Книжечка «общения». Софья Владимировна звала меня пить кофе. Я спешила домой (печка, детский сад приготовить к празднику).
О гравюрах, миниатюрах, о старых иконах и разных вещах. Софья Владимировна шутя сердилась, что полгода не может меня уловить (в гости).
Взяла у Юрия Ал<ександровича> рукопись — переписать. На перекрестке по дороге из детского сада встретила остановившихся на перепутье Иоанна и Адриана, «мечтающих о чае». Я позвала их к себе. Иоанн и хотел пойти ко мне, да не знал, дома ли я и можно ли? До чая, пока вскипит самовар, пошли в лес. Над поляной у Гефсиманского скита Адриан выбрал три пенька, и мы сели отдохнуть. Лес, снега, поляна, холмы, колотушка в Сергиеве, две сросшиеся елочки на нашей поляне. Слушали тишину. Иоанну и всего этого было мало. Лег на снег — навзничь и лежал тихонько. Снега, небо, лес — все это было его царство.
Иоанн — лось, олень. Адриан — олененок, а я — молодая медведиха (вероятно, плюшевая). А может быть, и лесной оборотень, «неведома зверушка», сидит кочкой, боится, а то вдруг обернется, — напугать может. «Или заворожит».
На небе, над Лаврой стали являться световые огненные лучи, мечи, столбы от фейерверков и прожекторов. Адриан озяб, и мы пошли домой. У меня была Вавочка и Мария Федоровна. Ждал нас и чай. Разговор о фейерверке, о народных праздниках, празднествах, гуляньях в России, в Испании, в Ницце, в Париже. У нас не оказалось керосина. Зажгли лампады. Иоанн утащил меня дойти до угла, так хорошо сейчас на воздухе. Дошла до горы Флоренского. И с горы съехала на салазках. Какой-то Сережа рыцарски уступил мне свое место, кто-то подхватил меня, и у-ух, быстро, высоко, хорошо как! Сразу почти половину дороги до дома пролетела.

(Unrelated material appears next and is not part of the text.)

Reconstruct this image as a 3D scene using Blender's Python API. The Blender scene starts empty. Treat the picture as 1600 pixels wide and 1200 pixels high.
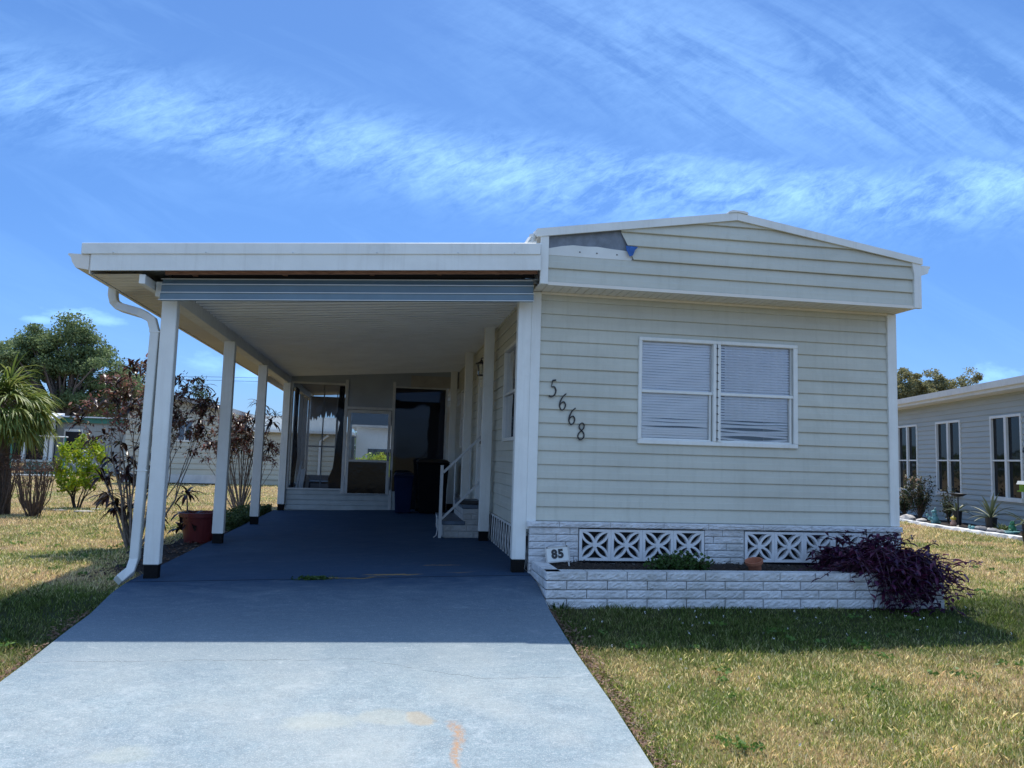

Адриан, Адриан, до вас никогда не дойдет моя беда, я люблю вашего отца. Но ни вам, ни матери вашей, ни отцу вашему не будет от этого никакой тревоги. Вы никогда не узнаете, Адриан, что вы стали для меня светлым стражем порога.
И (это уже мое, Адриан, и к вам не относится) — вместе с бедою пришла ко мне и гордость. И она поможет мне справиться со своей бедой, а потом и я сама. Господи, помоги мне.
Первый день Великого Поста.
В Гефсиманском скиту у всенощной — мефимоны.